Segundo o militar, sua “primeira missão” era encontrar nomes para o comando da Polícia Civil e da Polícia Militar.

Segundo Nunes, sua intenção era nomear um delegado com quem havia trabalhado durante a atuação da Força de Pacificação na Comunidade da Maré, mas ele não aceitou o convite.

“QUE assim escolheu o nome de RIVALDO BARBOSA para tal cargo, nome esse que constava em tal lista; QUE a subsecretaria de inteligência contraindicou o nome de RIVALDO, mas o depoente decidiu pelo seu nome, tendo em vista que tal contraindicação não se pautava em dados objetivos; QUE teve contato com RIVALDO na época da Força de Pacificação e depois acompanhou seu trabalho enquanto Chefe da DH, notadamente no Caso Amarildo; QUE apesar de RIVALDO ter tomado posse no dia 13 de março de 2018, seu nome havia sido escolhido alguns dias antes; QUE não sofreu ingerência de ninguém para a escolha de tais nomes; QUE deu carta branca para RIVALDO escolher seus subordinados, mas lhe deixando claro que vetaria nomes que fossem contraindicados”, diz trecho do depoimento de Richard Nunes.

Depois da intervenção, Richard Nunes comandou o Centro de Comunicação Social do Exército (CCOMSEx) a partir de 2019 e o Comando Militar do Nordeste.

Já Braga Netto assumiu a Casa Civil do governo do presidente Jair Bolsonaro (PL) em 2020. No ano seguinte, virou ministro da Defesa. Ele deixou a pasta em março de 2022 e se lançou candidato a vice-presidente na chapa do Bolsonaro.

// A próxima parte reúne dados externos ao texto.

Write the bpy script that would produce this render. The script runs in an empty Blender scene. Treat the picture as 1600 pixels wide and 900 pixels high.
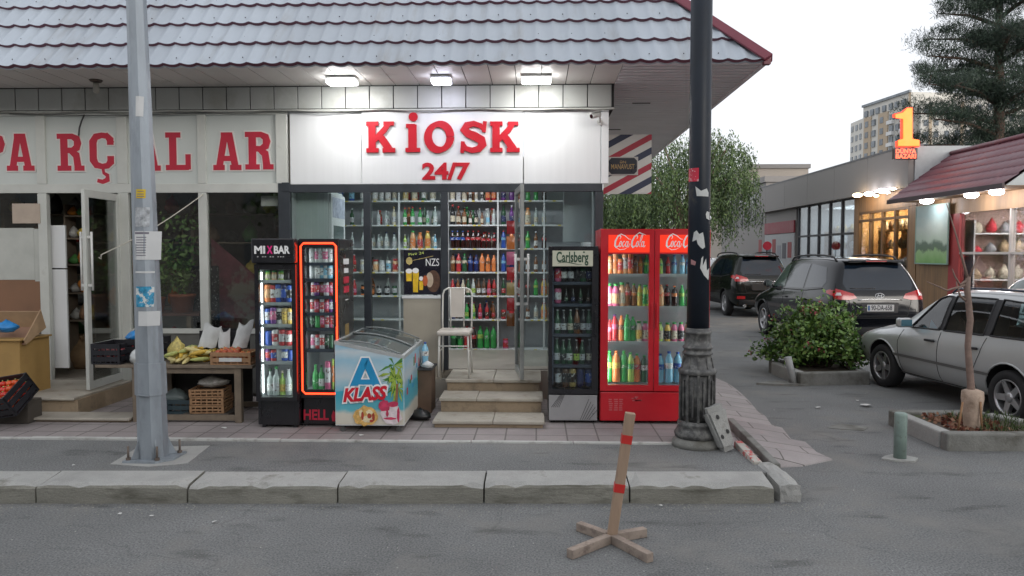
import bpy, bmesh, math, random
from mathutils import Vector, Matrix, Euler
from mathutils.bvhtree import BVHTree
import numpy as np
R = math.radians
rnd = random.Random(7)
sc = bpy.context.scene
C = sc.collection
# ---------------------------------------------------------------- camera, sky, sun, exposure
CAMH = 1.95; F = 1155.0; PIT = R(2.72); YAW = R(1.9)
cd = bpy.data.cameras.new('camera'); cam = bpy.data.objects.new('camera', cd); C.objects.link(cam)
cam.location = (0, 0, CAMH); cam.rotation_euler = (R(90) - PIT, 0, YAW)
cd.sensor_width = 36; cd.lens = F / 1600 * 36; cd.clip_start = .05; cd.clip_end = 2000
sc.camera = cam
w = bpy.data.worlds.new('World'); sc.world = w; w.use_nodes = True
nt = w.node_tree; nt.nodes.clear()
sky = nt.nodes.new('ShaderNodeTexSky'); sky.sky_type = 'NISHITA'; sky.sun_disc = False
sky.sun_elevation = R(14); sky.sun_rotation = R(150); sky.air_density = 1.0; sky.dust_density = 3.0; sky.ozone_density = 1.0
hs = nt.nodes.new('ShaderNodeHueSaturation'); hs.inputs['Saturation'].default_value = .30
mx = nt.nodes.new('ShaderNodeMix'); mx.data_type = 'RGBA'; mx.inputs[0].default_value = .55
mx.inputs[7].default_value = (8.8, 9.0, 9.5, 1)       # thin even cloud over the whole sky
bg = nt.nodes.new('ShaderNodeBackground'); bg.inputs[1].default_value = .10
wo = nt.nodes.new('ShaderNodeOutputWorld')
nt.links.new(sky.outputs[0], hs.inputs['Color']); nt.links.new(hs.outputs[0], mx.inputs[6])
nt.links.new(mx.outputs[2], bg.inputs[0]); nt.links.new(bg.outputs[0], wo.inputs[0])
sl = bpy.data.lights.new('sun', 'SUN'); sl.energy = .5; sl.angle = R(25); sl.color = (1, .95, .88)
so = bpy.data.objects.new('sun', sl); C.objects.link(so); so.location = (0, -10, 20)
# sky sun_rotation is measured clockwise from +Y seen from above
_sd = Vector((math.sin(R(150)) * math.cos(R(14)), math.cos(R(150)) * math.cos(R(14)), math.sin(R(14))))
so.rotation_euler = _sd.to_track_quat('Z', 'Y').to_euler()
sc.view_settings.view_transform = 'Standard'; sc.view_settings.look = 'None'
sc.view_settings.exposure = .75; sc.view_settings.gamma = 1
sc.cycles.max_bounces = 8; sc.cycles.transparent_max_bounces = 16; sc.cycles.sample_clamp_indirect = 4
sc.cycles.caustics_reflective = False; sc.cycles.caustics_refractive = False
# ---------------------------------------------------------------- measuring: a photo pixel's ray met with a plane of the place
def ray(px, py):
    x = (px - 800) / F; y = (450 - py) / F
    c, s = math.cos(PIT), math.sin(PIT); Y = c + y * s; Z = -s + y * c
    cy, sy = math.cos(YAW), math.sin(YAW)
    return (x * cy - Y * sy, x * sy + Y * cy, Z)
def PZ(px, py, z=0):
    d = ray(px, py); t = (z - CAMH) / d[2]; return Vector((d[0] * t, d[1] * t, z))
def PY(px, py, Y):
    d = ray(px, py); t = Y / d[1]; return Vector((d[0] * t, Y, CAMH + d[2] * t))
def PX(px, py, X):
    d = ray(px, py); t = X / d[0]; return Vector((X, d[1] * t, CAMH + d[2] * t))
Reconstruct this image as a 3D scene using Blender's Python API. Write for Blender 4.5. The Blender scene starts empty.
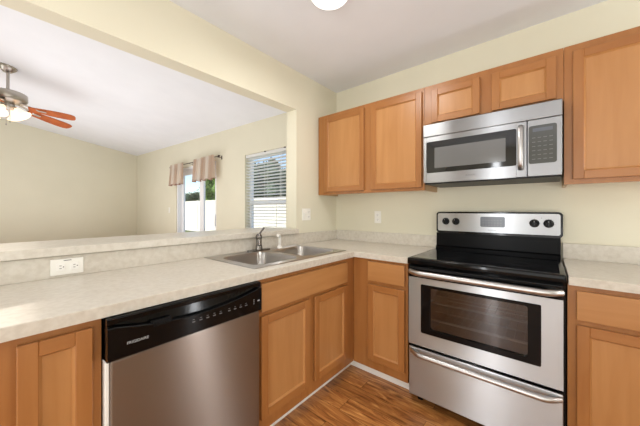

A CNN pediu um posicionamento ao Exército, mas não houve resposta até a publicação deste texto.

Em nota, a defesa de Braga Netto disse que durante o período da Intervenção Federal na área da segurança pública no estado do Rio de Janeiro, em 2018, a Polícia Civil era “diretamente subordinada à Secretaria de Segurança Pública”.

“A seleção e indicação para nomeações eram feitas, exclusivamente, pelo então Secretário de Segurança Pública, assim como ocorria nas outras secretarias subordinadas ao Gabinete de Intervenção Federal, como a de Defesa Civil e Penitenciária”, disse a defesa. “Por questões burocráticas, o ato administrativo era assinado pelo Interventor Federal que era, efetivamente, o governador na área da segurança pública no Rio de Janeiro”.